Monday, August 07, 2006


It hasn't taken too much to snap into Louisville life again. Some things don't change, like hanging out with Toto or Pigg. Other things do change, like the look and feel of the campus, offices, etcetera. My room's in that grey area betweened "moved in" and "disaster" (still lacking the fridge) and already my plate seems to be crowded full (R.L. responsibilities, MS 489 coursework to complete, etc.) And that's how the reboot is coming so far. It is coming, but sometimes it just takes a while to get going.

Here's hoping that everything is going by new student move-in on Friday.

Tuesday, August 01, 2006

The Best Mistake Ever

The day began at 4:00 a.m. Central Daylight Time. That was wretched. We got to the tiny Montgomery airport to hop on our tiny little commuter jobber, only to discover that the flight was so delayed that we would probably miss our connection in Atlanta. That was irksome. We did indeed miss our plant to Phoenix, but seeing as it was Delta's fault, they bumped us up to first class for the next flight. That was freakin' sweet. They had real food, hot towels for your face, massive leather seats, flight attendents who actually treated you like a person, free headsets for the inflight movie, and more. The friendly skies got a bit friendlier today.
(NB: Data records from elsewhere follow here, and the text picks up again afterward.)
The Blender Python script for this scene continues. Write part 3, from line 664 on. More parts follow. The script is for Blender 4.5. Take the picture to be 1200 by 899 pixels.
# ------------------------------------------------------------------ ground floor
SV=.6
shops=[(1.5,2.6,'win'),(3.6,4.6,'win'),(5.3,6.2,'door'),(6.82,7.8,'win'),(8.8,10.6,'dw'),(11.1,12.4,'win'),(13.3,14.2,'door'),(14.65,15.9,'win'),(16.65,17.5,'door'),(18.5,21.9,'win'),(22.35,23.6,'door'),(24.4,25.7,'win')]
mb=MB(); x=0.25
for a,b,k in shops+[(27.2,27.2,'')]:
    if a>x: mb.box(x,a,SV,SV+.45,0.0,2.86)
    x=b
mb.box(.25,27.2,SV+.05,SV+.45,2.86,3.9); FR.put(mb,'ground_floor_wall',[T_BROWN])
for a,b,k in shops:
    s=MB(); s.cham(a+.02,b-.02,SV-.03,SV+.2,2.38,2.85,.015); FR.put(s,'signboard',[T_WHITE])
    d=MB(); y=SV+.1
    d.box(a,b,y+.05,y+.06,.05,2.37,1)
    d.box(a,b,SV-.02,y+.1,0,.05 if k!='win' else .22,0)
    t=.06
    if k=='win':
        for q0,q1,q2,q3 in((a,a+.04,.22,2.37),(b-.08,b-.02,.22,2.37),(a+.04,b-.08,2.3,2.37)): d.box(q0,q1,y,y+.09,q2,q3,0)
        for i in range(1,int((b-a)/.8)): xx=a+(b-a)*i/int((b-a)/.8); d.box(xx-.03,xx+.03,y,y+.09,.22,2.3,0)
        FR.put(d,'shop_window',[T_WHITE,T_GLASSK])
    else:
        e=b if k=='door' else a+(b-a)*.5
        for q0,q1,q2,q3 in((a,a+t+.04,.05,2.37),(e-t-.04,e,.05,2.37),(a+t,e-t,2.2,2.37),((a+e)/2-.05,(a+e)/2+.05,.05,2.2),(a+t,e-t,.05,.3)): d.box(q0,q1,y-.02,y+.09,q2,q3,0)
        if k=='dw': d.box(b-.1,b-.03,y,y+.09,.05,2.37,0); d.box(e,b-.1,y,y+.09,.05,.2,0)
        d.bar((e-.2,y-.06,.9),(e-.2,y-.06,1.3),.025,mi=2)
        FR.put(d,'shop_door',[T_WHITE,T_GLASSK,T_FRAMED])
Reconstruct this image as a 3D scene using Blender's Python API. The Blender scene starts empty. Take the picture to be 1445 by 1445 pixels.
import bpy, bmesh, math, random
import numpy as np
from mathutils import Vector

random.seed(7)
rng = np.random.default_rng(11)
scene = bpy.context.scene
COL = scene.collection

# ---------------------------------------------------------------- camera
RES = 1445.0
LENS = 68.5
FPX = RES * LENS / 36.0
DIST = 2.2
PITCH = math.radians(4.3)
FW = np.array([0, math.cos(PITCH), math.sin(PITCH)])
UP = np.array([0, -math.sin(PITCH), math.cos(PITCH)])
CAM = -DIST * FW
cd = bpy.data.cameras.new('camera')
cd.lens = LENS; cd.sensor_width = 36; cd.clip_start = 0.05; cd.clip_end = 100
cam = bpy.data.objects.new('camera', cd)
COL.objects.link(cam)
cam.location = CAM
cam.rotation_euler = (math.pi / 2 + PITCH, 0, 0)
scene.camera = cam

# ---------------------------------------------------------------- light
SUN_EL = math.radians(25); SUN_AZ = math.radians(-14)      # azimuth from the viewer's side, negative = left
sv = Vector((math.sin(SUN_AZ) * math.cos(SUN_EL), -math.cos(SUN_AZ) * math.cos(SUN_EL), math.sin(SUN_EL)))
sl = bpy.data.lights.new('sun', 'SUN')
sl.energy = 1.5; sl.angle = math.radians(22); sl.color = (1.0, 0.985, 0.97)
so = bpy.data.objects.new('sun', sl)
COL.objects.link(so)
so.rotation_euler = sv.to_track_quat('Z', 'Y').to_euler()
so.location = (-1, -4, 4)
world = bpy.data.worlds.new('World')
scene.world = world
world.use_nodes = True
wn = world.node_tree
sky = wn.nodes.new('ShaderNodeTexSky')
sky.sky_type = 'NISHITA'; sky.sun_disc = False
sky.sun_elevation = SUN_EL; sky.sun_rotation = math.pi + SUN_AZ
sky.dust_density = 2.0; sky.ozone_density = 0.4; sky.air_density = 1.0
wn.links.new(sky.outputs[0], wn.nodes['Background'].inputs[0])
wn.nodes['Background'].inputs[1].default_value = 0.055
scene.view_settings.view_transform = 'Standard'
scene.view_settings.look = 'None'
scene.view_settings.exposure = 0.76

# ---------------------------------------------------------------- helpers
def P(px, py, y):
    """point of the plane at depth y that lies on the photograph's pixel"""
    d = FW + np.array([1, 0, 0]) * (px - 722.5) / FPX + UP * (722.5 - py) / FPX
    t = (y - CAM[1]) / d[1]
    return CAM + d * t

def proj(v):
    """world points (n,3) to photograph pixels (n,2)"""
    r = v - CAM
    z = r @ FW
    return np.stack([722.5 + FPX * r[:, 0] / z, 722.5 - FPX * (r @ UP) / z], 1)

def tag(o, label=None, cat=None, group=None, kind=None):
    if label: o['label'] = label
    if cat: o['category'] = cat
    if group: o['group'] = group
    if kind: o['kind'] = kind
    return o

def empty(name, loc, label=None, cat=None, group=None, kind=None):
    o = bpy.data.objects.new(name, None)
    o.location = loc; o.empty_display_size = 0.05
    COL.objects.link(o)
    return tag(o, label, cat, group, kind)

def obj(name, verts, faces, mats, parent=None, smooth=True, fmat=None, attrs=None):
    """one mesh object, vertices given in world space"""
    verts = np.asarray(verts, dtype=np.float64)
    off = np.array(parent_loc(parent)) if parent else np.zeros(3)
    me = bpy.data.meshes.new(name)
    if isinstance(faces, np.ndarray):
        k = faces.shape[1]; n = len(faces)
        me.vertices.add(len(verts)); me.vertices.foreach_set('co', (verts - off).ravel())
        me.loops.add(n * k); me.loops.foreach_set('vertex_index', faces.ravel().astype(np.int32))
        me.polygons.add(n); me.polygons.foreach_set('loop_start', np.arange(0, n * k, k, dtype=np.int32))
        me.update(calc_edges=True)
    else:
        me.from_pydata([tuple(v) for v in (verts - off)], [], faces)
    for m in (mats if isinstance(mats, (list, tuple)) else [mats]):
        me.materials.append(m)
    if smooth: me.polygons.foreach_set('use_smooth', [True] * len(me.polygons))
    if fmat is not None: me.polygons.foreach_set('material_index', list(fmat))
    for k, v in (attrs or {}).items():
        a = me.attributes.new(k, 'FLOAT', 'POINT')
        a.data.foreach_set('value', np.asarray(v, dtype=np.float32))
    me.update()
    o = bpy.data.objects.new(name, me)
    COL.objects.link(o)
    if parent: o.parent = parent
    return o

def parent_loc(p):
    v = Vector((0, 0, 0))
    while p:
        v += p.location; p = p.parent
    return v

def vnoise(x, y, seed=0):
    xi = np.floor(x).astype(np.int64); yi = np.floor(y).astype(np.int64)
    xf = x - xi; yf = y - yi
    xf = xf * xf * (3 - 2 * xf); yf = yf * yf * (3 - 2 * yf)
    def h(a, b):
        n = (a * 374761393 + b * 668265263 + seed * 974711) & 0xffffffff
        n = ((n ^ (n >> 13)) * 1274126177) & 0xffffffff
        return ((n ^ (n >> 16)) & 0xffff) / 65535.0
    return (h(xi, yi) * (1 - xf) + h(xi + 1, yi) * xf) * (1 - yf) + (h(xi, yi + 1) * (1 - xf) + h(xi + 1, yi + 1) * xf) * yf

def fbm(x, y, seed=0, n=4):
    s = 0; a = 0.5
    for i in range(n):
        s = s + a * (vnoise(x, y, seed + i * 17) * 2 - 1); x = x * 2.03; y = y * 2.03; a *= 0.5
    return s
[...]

I am once again at home in Overgaard, Arizona. I will spend tomorrow packing, because, at some ungodly hour on Thursday, I'll head back down to Phoenix so I can hop another plane, this one to get to Louisville. (Sigh.) Flying can be fun, but flying this much is way to much of a good thing. Till then, I need to find my checks and my storage unit keys, as they are somewhere in the house.